- [PROBLEM TO WORK ON] Reproduce the data in its entirety, exactly as supplied.

┏━━

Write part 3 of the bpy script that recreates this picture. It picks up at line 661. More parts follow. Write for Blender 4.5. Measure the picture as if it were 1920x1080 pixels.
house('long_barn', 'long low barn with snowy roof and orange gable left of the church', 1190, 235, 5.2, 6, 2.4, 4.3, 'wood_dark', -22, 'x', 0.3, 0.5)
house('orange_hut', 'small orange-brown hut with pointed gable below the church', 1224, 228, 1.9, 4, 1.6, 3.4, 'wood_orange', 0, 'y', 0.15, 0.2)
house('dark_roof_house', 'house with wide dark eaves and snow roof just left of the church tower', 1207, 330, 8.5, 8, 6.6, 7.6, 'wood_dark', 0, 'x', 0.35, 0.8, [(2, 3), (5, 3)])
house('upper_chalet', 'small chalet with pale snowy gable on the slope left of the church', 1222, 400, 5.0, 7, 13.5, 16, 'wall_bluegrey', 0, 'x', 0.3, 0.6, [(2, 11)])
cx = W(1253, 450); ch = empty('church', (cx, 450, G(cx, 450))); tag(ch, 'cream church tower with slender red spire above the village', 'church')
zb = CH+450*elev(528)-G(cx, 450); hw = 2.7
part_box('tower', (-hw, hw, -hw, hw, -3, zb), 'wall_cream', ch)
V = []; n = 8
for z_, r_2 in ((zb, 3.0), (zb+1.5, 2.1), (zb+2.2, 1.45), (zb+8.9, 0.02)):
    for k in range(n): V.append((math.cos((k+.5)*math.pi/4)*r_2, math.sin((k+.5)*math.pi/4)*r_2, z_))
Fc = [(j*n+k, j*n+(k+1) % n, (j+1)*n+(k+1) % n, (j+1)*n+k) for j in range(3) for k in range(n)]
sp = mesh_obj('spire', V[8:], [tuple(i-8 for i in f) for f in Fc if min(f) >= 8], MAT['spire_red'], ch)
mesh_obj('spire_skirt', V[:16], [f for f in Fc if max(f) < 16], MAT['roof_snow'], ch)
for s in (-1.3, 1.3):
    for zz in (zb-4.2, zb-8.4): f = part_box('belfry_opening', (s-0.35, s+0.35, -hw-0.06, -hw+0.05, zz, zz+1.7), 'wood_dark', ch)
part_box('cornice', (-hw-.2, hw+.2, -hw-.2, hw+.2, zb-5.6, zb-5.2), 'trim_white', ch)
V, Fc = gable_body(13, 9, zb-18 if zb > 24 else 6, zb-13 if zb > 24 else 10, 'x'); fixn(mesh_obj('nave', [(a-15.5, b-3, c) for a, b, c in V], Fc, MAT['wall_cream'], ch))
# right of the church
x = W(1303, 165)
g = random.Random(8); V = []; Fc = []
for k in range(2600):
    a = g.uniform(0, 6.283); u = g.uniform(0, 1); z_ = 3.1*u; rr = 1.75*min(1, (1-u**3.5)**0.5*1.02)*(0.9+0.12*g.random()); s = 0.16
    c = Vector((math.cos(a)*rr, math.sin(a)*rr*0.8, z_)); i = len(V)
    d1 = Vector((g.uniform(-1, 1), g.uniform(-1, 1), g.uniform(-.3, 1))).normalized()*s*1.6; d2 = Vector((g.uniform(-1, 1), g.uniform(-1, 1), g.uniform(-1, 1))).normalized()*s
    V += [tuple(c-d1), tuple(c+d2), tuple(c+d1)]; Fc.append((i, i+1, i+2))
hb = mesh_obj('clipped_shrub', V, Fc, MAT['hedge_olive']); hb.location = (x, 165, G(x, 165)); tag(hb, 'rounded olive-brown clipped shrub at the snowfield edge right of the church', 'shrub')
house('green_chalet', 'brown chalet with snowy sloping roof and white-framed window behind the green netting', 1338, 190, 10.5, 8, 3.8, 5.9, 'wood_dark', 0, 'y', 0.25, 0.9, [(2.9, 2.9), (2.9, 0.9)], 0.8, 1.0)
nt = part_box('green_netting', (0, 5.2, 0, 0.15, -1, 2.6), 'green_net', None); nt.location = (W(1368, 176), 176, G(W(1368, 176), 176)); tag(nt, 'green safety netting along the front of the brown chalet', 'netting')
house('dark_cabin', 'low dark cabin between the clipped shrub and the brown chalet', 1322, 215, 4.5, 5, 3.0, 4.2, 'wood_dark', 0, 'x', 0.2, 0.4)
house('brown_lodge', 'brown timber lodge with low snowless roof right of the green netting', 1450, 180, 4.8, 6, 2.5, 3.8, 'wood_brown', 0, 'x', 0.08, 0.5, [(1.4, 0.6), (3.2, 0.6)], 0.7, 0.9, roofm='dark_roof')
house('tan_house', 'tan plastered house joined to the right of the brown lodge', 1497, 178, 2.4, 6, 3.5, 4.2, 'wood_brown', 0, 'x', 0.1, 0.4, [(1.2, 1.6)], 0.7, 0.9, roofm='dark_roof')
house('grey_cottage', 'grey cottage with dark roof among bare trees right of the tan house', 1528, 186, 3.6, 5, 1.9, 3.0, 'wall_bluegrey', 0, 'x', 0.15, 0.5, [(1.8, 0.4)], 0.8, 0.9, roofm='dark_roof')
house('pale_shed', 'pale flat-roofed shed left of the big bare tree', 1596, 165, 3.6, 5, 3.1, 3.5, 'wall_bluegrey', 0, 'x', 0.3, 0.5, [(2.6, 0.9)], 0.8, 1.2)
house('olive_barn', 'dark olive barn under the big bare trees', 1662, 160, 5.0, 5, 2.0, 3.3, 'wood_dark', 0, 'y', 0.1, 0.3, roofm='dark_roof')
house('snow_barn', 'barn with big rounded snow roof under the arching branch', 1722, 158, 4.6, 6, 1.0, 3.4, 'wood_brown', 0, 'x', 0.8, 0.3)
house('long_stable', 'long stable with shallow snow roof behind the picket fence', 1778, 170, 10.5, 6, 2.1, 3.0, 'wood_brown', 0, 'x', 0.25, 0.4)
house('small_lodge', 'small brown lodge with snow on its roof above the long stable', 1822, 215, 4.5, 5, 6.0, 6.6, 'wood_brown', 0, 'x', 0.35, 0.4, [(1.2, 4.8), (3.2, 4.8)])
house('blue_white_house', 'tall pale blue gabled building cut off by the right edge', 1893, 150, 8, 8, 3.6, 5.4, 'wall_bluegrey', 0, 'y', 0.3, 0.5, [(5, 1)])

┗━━

- [RESPONSE TO THE EXERCISE]
Write part 3 of the bpy script that recreates this picture. It picks up at line 661. More parts follow. Write for Blender 4.5. Measure the picture as if it were 1920x1080 pixels.
house('long_barn', 'long low barn with snowy roof and orange gable left of the church', 1190, 235, 5.2, 6, 2.4, 4.3, 'wood_dark', -22, 'x', 0.3, 0.5)
house('orange_hut', 'small orange-brown hut with pointed gable below the church', 1224, 228, 1.9, 4, 1.6, 3.4, 'wood_orange', 0, 'y', 0.15, 0.2)
house('dark_roof_house', 'house with wide dark eaves and snow roof just left of the church tower', 1207, 330, 8.5, 8, 6.6, 7.6, 'wood_dark', 0, 'x', 0.35, 0.8, [(2, 3), (5, 3)])
house('upper_chalet', 'small chalet with pale snowy gable on the slope left of the church', 1222, 400, 5.0, 7, 13.5, 16, 'wall_bluegrey', 0, 'x', 0.3, 0.6, [(2, 11)])
cx = W(1253, 450); ch = empty('church', (cx, 450, G(cx, 450))); tag(ch, 'cream church tower with slender red spire above the village', 'church')
zb = CH+450*elev(528)-G(cx, 450); hw = 2.7
part_box('tower', (-hw, hw, -hw, hw, -3, zb), 'wall_cream', ch)
V = []; n = 8
for z_, r_2 in ((zb, 3.0), (zb+1.5, 2.1), (zb+2.2, 1.45), (zb+8.9, 0.02)):
    for k in range(n): V.append((math.cos((k+.5)*math.pi/4)*r_2, math.sin((k+.5)*math.pi/4)*r_2, z_))
Fc = [(j*n+k, j*n+(k+1) % n, (j+1)*n+(k+1) % n, (j+1)*n+k) for j in range(3) for k in range(n)]
sp = mesh_obj('spire', V[8:], [tuple(i-8 for i in f) for f in Fc if min(f) >= 8], MAT['spire_red'], ch)
mesh_obj('spire_skirt', V[:16], [f for f in Fc if max(f) < 16], MAT['roof_snow'], ch)
for s in (-1.3, 1.3):
    for zz in (zb-4.2, zb-8.4): f = part_box('belfry_opening', (s-0.35, s+0.35, -hw-0.06, -hw+0.05, zz, zz+1.7), 'wood_dark', ch)
part_box('cornice', (-hw-.2, hw+.2, -hw-.2, hw+.2, zb-5.6, zb-5.2), 'trim_white', ch)
V, Fc = gable_body(13, 9, zb-18 if zb > 24 else 6, zb-13 if zb > 24 else 10, 'x'); fixn(mesh_obj('nave', [(a-15.5, b-3, c) for a, b, c in V], Fc, MAT['wall_cream'], ch))
# right of the church
x = W(1303, 165)
g = random.Random(8); V = []; Fc = []
for k in range(2600):
    a = g.uniform(0, 6.283); u = g.uniform(0, 1); z_ = 3.1*u; rr = 1.75*min(1, (1-u**3.5)**0.5*1.02)*(0.9+0.12*g.random()); s = 0.16
    c = Vector((math.cos(a)*rr, math.sin(a)*rr*0.8, z_)); i = len(V)
    d1 = Vector((g.uniform(-1, 1), g.uniform(-1, 1), g.uniform(-.3, 1))).normalized()*s*1.6; d2 = Vector((g.uniform(-1, 1), g.uniform(-1, 1), g.uniform(-1, 1))).normalized()*s
    V += [tuple(c-d1), tuple(c+d2), tuple(c+d1)]; Fc.append((i, i+1, i+2))
hb = mesh_obj('clipped_shrub', V, Fc, MAT['hedge_olive']); hb.location = (x, 165, G(x, 165)); tag(hb, 'rounded olive-brown clipped shrub at the snowfield edge right of the church', 'shrub')
house('green_chalet', 'brown chalet with snowy sloping roof and white-framed window behind the green netting', 1338, 190, 10.5, 8, 3.8, 5.9, 'wood_dark', 0, 'y', 0.25, 0.9, [(2.9, 2.9), (2.9, 0.9)], 0.8, 1.0)
nt = part_box('green_netting', (0, 5.2, 0, 0.15, -1, 2.6), 'green_net', None); nt.location = (W(1368, 176), 176, G(W(1368, 176), 176)); tag(nt, 'green safety netting along the front of the brown chalet', 'netting')
house('dark_cabin', 'low dark cabin between the clipped shrub and the brown chalet', 1322, 215, 4.5, 5, 3.0, 4.2, 'wood_dark', 0, 'x', 0.2, 0.4)
house('brown_lodge', 'brown timber lodge with low snowless roof right of the green netting', 1450, 180, 4.8, 6, 2.5, 3.8, 'wood_brown', 0, 'x', 0.08, 0.5, [(1.4, 0.6), (3.2, 0.6)], 0.7, 0.9, roofm='dark_roof')
house('tan_house', 'tan plastered house joined to the right of the brown lodge', 1497, 178, 2.4, 6, 3.5, 4.2, 'wood_brown', 0, 'x', 0.1, 0.4, [(1.2, 1.6)], 0.7, 0.9, roofm='dark_roof')
house('grey_cottage', 'grey cottage with dark roof among bare trees right of the tan house', 1528, 186, 3.6, 5, 1.9, 3.0, 'wall_bluegrey', 0, 'x', 0.15, 0.5, [(1.8, 0.4)], 0.8, 0.9, roofm='dark_roof')
house('pale_shed', 'pale flat-roofed shed left of the big bare tree', 1596, 165, 3.6, 5, 3.1, 3.5, 'wall_bluegrey', 0, 'x', 0.3, 0.5, [(2.6, 0.9)], 0.8, 1.2)
house('olive_barn', 'dark olive barn under the big bare trees', 1662, 160, 5.0, 5, 2.0, 3.3, 'wood_dark', 0, 'y', 0.1, 0.3, roofm='dark_roof')
house('snow_barn', 'barn with big rounded snow roof under the arching branch', 1722, 158, 4.6, 6, 1.0, 3.4, 'wood_brown', 0, 'x', 0.8, 0.3)
house('long_stable', 'long stable with shallow snow roof behind the picket fence', 1778, 170, 10.5, 6, 2.1, 3.0, 'wood_brown', 0, 'x', 0.25, 0.4)
house('small_lodge', 'small brown lodge with snow on its roof above the long stable', 1822, 215, 4.5, 5, 6.0, 6.6, 'wood_brown', 0, 'x', 0.35, 0.4, [(1.2, 4.8), (3.2, 4.8)])
house('blue_white_house', 'tall pale blue gabled building cut off by the right edge', 1893, 150, 8, 8, 3.6, 5.4, 'wall_bluegrey', 0, 'y', 0.3, 0.5, [(5, 1)])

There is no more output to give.